→ What is needed
Only the lines from the start of the data through the one containing "random.seed(7)" belong in your answer; return them exactly.

→ Data excerpt
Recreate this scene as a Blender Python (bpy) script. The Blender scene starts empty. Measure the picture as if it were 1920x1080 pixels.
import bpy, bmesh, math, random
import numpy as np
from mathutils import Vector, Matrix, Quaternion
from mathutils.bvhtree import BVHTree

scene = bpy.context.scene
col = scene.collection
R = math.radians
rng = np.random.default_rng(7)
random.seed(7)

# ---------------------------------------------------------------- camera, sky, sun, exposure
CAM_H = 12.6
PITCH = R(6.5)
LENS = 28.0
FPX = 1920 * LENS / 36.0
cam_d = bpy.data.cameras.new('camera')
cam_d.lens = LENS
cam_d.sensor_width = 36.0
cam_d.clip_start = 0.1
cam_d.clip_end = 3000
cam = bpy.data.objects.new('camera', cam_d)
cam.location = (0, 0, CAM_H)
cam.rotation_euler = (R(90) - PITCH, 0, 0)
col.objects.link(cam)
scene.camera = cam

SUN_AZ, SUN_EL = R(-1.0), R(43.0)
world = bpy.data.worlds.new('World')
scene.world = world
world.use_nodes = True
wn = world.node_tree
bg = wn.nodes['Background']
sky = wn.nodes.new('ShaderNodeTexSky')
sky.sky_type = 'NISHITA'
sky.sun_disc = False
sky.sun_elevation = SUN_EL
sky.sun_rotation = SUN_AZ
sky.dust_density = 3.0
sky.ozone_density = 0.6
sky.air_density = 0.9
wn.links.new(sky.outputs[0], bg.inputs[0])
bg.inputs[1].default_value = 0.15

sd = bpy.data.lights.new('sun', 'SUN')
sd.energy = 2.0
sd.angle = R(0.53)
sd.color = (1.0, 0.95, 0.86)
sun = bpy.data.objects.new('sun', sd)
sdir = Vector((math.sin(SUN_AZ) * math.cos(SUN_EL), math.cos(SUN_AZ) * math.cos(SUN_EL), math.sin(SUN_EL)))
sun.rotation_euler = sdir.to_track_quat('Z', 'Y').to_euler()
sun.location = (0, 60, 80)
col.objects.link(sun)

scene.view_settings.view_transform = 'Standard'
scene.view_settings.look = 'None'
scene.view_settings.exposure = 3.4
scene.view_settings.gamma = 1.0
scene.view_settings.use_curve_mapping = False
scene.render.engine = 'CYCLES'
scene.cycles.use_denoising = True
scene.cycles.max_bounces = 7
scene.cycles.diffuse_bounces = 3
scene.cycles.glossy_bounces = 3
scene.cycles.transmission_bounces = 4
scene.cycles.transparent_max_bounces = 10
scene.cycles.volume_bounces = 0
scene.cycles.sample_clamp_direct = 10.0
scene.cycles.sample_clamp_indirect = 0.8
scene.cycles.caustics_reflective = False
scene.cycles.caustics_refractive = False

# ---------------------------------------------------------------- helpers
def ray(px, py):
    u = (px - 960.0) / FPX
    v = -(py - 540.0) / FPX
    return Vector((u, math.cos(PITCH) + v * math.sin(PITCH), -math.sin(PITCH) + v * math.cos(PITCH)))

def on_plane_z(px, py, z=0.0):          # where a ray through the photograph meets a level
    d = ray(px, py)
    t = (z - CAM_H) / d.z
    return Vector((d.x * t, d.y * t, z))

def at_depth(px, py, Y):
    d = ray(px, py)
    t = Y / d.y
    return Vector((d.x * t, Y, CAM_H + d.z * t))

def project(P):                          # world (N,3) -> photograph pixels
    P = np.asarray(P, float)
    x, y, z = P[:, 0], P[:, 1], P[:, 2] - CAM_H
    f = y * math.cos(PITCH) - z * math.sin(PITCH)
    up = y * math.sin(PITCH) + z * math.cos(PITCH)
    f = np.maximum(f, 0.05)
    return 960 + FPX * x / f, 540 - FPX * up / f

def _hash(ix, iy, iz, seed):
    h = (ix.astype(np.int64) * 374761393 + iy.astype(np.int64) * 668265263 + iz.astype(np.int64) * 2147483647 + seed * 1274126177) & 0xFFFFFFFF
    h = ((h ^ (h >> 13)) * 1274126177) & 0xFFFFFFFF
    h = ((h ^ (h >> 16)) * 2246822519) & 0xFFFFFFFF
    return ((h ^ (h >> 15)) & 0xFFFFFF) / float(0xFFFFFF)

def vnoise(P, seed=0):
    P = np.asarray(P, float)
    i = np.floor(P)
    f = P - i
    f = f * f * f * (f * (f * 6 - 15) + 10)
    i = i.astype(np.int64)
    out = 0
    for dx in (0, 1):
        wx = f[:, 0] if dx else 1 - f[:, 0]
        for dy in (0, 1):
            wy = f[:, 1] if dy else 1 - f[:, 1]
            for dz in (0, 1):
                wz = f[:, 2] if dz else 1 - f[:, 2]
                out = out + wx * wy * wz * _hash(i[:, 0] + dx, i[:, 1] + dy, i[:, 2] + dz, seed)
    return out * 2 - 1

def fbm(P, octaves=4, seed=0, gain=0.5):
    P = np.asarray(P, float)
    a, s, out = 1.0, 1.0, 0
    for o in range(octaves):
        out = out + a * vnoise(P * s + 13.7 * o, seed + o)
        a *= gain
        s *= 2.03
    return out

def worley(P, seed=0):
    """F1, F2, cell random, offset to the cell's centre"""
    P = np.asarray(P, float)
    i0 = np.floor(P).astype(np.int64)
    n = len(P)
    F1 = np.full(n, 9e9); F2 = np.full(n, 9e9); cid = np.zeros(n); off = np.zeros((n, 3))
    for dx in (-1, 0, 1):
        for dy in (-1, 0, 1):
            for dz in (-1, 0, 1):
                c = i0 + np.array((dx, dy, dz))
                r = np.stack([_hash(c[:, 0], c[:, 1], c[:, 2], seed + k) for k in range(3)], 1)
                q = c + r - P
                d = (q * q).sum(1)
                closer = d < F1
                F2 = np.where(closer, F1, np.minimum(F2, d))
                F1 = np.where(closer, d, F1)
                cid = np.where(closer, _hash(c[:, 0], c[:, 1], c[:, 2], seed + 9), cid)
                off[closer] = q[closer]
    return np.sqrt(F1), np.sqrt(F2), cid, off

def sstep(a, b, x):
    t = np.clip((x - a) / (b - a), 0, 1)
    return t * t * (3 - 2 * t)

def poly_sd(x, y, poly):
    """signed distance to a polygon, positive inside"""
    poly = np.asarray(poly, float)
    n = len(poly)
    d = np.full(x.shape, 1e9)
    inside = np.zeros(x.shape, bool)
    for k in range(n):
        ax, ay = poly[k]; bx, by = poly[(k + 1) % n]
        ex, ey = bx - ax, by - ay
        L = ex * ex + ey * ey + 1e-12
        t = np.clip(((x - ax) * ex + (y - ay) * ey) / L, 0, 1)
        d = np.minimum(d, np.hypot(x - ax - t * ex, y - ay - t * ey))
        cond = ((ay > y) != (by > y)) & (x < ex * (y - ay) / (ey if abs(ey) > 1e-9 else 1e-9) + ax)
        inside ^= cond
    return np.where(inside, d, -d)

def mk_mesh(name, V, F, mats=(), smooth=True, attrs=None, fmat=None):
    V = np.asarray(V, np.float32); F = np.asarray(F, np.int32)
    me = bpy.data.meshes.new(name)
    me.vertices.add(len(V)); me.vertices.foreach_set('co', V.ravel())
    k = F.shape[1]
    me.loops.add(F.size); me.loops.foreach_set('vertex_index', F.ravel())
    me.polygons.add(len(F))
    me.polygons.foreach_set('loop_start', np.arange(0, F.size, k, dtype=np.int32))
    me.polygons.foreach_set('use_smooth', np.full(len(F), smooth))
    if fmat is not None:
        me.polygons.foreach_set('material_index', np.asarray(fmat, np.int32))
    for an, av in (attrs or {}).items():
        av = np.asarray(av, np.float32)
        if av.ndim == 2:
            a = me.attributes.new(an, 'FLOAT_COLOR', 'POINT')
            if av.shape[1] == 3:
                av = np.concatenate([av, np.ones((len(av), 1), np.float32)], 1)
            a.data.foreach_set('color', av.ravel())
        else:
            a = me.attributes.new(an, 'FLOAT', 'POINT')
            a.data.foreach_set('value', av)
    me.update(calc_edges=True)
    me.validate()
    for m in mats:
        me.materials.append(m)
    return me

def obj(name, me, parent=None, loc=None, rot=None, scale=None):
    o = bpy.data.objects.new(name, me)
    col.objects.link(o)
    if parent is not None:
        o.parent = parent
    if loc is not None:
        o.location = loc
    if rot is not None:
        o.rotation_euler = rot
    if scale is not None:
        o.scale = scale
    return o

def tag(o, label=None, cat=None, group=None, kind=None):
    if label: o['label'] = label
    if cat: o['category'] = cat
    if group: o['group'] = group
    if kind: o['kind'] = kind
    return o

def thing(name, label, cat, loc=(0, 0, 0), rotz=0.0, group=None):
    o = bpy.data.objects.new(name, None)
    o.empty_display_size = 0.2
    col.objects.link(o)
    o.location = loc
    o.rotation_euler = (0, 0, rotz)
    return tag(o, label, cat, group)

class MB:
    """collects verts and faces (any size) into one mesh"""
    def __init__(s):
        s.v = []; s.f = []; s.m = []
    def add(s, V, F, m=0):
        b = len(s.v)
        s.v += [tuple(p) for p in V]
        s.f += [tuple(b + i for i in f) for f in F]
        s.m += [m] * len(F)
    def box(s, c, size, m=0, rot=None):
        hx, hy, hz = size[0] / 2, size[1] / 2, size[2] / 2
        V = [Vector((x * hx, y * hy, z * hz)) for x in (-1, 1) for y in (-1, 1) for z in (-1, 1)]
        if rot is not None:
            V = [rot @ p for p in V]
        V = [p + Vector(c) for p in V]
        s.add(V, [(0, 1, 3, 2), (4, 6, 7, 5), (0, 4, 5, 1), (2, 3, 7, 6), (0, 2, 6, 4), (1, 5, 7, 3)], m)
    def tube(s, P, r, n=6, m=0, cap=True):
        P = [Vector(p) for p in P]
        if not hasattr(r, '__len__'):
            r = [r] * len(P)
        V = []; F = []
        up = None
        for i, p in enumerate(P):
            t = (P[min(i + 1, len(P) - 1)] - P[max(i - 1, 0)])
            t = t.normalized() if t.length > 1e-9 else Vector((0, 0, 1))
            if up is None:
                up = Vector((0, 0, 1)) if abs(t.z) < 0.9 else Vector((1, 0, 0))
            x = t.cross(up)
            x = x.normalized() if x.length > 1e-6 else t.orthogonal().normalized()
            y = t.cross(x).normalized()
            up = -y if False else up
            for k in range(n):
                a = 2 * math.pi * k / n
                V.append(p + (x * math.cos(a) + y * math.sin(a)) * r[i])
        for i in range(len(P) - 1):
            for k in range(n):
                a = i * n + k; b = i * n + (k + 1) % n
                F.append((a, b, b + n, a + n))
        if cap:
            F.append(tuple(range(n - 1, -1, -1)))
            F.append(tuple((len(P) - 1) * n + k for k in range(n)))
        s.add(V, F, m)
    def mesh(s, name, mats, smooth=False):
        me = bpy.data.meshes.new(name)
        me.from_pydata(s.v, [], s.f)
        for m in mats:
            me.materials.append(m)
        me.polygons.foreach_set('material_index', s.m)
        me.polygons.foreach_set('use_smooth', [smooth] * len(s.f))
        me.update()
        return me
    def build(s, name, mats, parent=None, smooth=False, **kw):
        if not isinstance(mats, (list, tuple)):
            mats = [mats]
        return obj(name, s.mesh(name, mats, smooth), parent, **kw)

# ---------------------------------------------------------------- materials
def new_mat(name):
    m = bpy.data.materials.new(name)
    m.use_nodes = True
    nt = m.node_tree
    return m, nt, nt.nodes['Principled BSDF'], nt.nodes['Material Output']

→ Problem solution
Recreate this scene as a Blender Python (bpy) script. The Blender scene starts empty. Measure the picture as if it were 1920x1080 pixels.
import bpy, bmesh, math, random
import numpy as np
from mathutils import Vector, Matrix, Quaternion
from mathutils.bvhtree import BVHTree

scene = bpy.context.scene
col = scene.collection
R = math.radians
rng = np.random.default_rng(7)
random.seed(7)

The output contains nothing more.